**Objective**
Count how many lines hold the string "image". Give that number alone.

**Records supplied**
┌──
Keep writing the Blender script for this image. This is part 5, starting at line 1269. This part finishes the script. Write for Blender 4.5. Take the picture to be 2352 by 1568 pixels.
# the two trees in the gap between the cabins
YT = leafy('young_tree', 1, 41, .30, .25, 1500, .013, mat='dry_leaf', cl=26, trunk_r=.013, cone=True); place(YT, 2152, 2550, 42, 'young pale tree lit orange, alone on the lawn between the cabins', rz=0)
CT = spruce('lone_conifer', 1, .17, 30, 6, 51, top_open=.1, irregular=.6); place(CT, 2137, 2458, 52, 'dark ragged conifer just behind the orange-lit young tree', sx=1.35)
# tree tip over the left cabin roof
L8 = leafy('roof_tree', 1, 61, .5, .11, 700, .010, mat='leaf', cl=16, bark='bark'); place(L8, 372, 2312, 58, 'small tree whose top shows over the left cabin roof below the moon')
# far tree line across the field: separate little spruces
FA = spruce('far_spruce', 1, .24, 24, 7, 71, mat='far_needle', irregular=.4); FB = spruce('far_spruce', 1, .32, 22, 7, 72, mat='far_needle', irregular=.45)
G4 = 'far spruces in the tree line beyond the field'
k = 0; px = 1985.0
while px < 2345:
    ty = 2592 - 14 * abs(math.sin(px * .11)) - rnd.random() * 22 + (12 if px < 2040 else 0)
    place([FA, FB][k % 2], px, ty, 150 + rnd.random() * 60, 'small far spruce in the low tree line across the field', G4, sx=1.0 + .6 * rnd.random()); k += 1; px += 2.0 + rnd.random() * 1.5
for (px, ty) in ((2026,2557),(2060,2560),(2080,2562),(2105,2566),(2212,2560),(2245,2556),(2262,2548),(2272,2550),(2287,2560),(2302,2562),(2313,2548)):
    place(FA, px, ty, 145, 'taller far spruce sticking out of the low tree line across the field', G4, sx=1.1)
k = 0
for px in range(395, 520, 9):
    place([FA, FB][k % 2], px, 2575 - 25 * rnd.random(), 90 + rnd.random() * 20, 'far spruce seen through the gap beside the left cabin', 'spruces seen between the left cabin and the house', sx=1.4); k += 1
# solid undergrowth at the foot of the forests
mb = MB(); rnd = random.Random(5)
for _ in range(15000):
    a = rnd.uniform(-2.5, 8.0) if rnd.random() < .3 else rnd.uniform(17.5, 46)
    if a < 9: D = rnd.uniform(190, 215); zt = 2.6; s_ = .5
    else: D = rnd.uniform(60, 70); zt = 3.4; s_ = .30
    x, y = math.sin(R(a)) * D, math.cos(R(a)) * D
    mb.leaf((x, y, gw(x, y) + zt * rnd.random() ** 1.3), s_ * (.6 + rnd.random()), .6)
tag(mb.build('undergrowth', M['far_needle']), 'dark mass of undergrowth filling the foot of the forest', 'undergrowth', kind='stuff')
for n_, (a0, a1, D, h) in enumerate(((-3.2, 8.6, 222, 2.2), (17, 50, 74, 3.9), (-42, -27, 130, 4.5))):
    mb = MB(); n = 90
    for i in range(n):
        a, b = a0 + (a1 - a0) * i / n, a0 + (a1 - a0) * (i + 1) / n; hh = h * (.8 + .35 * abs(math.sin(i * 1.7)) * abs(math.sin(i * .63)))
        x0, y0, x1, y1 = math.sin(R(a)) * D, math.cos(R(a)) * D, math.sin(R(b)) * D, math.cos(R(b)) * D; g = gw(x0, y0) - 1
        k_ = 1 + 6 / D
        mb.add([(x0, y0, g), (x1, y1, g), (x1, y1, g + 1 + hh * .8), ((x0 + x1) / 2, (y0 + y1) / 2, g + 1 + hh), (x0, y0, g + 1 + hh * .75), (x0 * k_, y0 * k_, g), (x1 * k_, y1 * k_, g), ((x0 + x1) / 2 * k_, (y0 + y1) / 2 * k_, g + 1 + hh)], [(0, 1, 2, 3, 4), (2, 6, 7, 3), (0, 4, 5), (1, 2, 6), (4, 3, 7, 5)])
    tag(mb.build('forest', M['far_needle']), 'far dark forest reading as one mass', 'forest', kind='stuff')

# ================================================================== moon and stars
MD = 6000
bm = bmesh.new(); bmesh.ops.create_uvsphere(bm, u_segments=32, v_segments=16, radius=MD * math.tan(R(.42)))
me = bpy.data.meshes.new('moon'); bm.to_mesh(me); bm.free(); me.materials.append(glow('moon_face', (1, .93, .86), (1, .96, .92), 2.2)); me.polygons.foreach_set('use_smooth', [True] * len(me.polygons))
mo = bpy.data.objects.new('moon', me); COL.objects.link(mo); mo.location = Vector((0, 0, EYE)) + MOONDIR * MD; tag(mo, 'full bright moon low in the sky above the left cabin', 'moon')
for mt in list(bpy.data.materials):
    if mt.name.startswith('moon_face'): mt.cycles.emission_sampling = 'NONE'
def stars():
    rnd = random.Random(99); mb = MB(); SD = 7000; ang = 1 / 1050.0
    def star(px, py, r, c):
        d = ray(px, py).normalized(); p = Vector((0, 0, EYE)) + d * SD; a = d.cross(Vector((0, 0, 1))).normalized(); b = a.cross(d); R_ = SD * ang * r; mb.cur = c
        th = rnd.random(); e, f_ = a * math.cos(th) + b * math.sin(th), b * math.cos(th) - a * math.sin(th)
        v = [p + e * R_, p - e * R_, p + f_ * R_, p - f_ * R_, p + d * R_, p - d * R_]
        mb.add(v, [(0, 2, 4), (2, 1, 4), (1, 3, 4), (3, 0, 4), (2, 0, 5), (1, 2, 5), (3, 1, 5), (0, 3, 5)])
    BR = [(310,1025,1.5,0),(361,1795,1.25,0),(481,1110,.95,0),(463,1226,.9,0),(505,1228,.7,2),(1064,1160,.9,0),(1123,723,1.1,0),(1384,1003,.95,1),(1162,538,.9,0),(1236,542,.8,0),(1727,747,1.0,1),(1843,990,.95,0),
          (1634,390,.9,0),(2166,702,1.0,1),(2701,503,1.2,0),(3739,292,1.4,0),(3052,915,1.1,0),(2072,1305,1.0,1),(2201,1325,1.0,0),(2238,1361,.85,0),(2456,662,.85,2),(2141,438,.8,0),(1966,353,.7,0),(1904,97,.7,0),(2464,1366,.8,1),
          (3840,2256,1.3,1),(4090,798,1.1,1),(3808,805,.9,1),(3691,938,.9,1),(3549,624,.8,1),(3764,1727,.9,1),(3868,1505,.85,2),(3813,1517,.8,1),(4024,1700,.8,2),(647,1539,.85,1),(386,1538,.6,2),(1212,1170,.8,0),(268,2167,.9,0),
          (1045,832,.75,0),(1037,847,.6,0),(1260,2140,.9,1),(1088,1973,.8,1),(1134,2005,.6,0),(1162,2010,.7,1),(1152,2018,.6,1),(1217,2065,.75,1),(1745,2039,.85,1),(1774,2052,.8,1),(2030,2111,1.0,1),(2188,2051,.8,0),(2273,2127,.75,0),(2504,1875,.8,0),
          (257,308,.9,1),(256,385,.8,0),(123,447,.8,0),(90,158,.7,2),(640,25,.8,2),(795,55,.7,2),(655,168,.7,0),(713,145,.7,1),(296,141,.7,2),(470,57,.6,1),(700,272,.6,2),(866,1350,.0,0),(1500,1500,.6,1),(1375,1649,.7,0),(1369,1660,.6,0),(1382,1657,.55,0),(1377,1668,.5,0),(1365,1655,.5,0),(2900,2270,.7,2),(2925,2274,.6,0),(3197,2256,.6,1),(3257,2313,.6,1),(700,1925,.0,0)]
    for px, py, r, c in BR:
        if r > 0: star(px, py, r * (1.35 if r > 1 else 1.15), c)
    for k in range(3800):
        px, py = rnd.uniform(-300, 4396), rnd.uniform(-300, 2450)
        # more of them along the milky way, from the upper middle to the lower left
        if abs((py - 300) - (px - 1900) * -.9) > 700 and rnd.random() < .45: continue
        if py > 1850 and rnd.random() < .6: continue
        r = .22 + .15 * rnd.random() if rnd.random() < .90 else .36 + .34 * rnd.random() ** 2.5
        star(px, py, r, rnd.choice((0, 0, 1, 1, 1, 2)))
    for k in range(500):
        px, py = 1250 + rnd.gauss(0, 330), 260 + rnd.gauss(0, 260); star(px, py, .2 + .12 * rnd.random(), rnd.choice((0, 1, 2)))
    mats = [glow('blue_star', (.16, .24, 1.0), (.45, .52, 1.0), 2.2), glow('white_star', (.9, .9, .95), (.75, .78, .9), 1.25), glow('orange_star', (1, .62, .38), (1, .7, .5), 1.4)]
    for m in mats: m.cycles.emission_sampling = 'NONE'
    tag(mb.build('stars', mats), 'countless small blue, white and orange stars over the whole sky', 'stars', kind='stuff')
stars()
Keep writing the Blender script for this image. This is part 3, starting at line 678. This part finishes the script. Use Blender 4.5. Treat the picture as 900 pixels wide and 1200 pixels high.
└──
**Response to the exercise**
2